The Stars My Destination and Wetware

The Stars My Destination by Alfred Bester. I disliked this story, mostly due to POV choice (I really didn’t like the main character and the portrayal of his madness.) It also suffers due to a very different depiction of women’s roles; the reduction of women to bit parts and supporting characters is noted by the author (he mentions a revival of the sergalio, to “protect” women’s virtue).

The fun bits, like jaunteing, drove a lot of the action, but I’m not sure how much they added. In the end, I felt sorry for the main character’s experience, but viscerally disliked the man he became, most of the people he interacted with, and the overall society. Despite those dislikes, I could see that it was well written and thought out; if you don’t dislike the character in the first fifty pages, you’ll probably enjoy the book. [The partial redemption at the end also rung hollow… maybe because it didn’t feel earned?]

Anyway, it’s a classic, but like many classics, I enjoy modern writing more. I recognize some of the aspects that were magnified later in cyberpunk, and appreciate that it may have made a good starting place for future writers to explore from.

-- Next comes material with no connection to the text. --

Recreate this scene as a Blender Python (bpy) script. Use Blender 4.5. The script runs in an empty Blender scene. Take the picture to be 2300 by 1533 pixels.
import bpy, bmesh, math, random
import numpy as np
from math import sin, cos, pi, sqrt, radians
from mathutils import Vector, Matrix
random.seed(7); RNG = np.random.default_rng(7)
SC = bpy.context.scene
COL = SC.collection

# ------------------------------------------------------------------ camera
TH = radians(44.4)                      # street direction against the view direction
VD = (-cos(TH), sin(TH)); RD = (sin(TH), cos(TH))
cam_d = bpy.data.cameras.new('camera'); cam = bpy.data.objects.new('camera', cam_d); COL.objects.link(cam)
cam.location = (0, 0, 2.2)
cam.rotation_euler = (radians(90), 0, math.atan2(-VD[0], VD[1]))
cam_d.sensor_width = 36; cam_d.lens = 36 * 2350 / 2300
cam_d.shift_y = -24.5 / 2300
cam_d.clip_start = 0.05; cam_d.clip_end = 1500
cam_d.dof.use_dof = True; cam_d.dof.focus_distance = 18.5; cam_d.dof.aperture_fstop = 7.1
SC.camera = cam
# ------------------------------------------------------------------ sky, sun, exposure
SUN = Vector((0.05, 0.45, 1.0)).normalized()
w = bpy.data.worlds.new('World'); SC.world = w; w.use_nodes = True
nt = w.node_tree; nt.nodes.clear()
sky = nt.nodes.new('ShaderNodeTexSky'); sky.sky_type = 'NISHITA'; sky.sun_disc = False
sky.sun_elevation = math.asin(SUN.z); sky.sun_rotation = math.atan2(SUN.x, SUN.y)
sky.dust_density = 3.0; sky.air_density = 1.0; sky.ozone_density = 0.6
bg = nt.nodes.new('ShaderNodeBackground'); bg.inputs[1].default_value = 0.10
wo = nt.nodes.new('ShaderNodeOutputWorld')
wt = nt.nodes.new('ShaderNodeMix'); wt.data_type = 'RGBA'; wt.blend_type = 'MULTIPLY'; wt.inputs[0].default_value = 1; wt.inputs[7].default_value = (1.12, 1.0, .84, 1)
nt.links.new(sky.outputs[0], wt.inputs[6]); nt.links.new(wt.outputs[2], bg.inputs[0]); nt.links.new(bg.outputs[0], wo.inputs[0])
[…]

Wetware by Craig Nova. Maybe I’m just grouchy; this book didn’t quite hit for me either. Part of the issue was the date (a few iterations of artificial life have passed by 2029), but most of it was the POV. The story was often written with access to the POV character’s mind–but their thoughts were abstracted to the point that they didn’t feel like thoughts.

The main character’s fugue/addiction and the later callbacks to it are done pretty well, but in the end I didn’t care about the characters beyond a vague sympathy. It’s not that they’re repulsive in a Game of Thrones sense… it’s more that they’re flat and blindered, despite their genius.

In the end, it’s not terrible, but not one I’ll recommend.